Thoughts on Re-reading BA’s Memoir

January 6, 2014 | Revolution Newspaper | revcom.us

 

From a reader:

I am in the middle of rereading BA’s memoir From Ike to Mao and Beyond and I really want to recommend doing so. I have read it a couple of times before, and every time I read it, I am provoked to think about new things, as well as think about some ‘old’ things differently. As I am reading it this time, I am repeatedly mentioning to the person I live with, and others, various things which strike me, either reflections on some historical things, or things which prompt me to think about current contradictions differently. In other words, there is a whole range of things in the memoir to get into and learn from, whether reading it for the first time or many times. Along with the overall impact of the memoir I wanted to share a couple of different things that struck me particularly at this point in my re-reading.

One, a deep sense of how BA has fought for principle and in a principled way at every turn, as he consistently and deeply fought for the most advanced understanding as he saw it at any given time. He is always striving to step back to what the masses of people need and what that demanded of him. He recounts various line struggles—with various members of the Black Panther Party, individually and collectively; with different lines that came up in forming the Revolutionary Union (forerunner to the RCP) and then different lines within the RU; in the struggle to build a vanguard party with the RCP as the result and then in the split within the RCP after the reactionary coup in China. There is something very profound and hard fought in his method at all these junctures. It would have been possible for him to have gotten drawn into thinking that he should compromise his communist principles and proceed from the very real and important contradictions before the revolutionary movement—the need for unity of the revolutionary movement, even the urgent need for a vanguard party. But BA approaches these various line struggles from his deepest understanding of what is needed in the world to actually get rid of this system of horror and bloodshed of capitalism-imperialism—the principles in method and approach have to be applied or the result will not be worth getting, not getting disoriented by the popular thinking in the movement or discouraged by the setbacks including the monumental loss of China.
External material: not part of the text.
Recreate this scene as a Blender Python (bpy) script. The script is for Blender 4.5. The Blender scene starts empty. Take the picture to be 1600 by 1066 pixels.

You get a very deep and substantive feel for both the advanced role he was playing, and also how he learned and developed into a communist leader through these struggles and how through that process the line itself was deepened and became more scientific.

The second point is the importance of the vanguard party. There was very sharp line struggle and twists and turns into the whole process to forge this party. One point which really struck me was that in the early 1970s the need for the masses to have a vanguard party in order to make revolution was a mass question in the revolutionary and progressive movement. There were sharp disagreements about this—whether a vanguard party is necessary for the masses to make revolution, and around what principles and line would it be forged, but it was broadly debated and discussed. I was thinking about how the need for a vanguard party, THIS vanguard party—the RCP—in order for the masses to make revolution—needs to be such a mass question today, again broadly debated and discussed, with some people struggling to understand this more deeply, others sharply disagreeing and others trying to make up their minds as they consider the possibility of actually being able to make revolution when the time is right. The expanded slogan of “We ARE Building a Movement for Revolution and Building the Party as Its Leading Core” about the decisive role of building the party is a tremendous tool to be able to do this. The question of a vanguard party isn’t just a question for a handful of people who have decided to devote their lives, creativity, and energy to making revolution, already looking to the RCP for leadership in one form or another. We need to take out this new slogan about the critical importance of the party out very broadly to people of all strata—including importantly basic people in the neighborhoods and students and professors on campuses—as a key part of letting them know there is a way out of this madness.

As I said in the beginning, rereading the memoir provoked me to both appreciate more deeply some things in the past and to think about the implications of those things for the challenges we face today. Read it, reread it, give it to someone who is horrified by the world we live in today.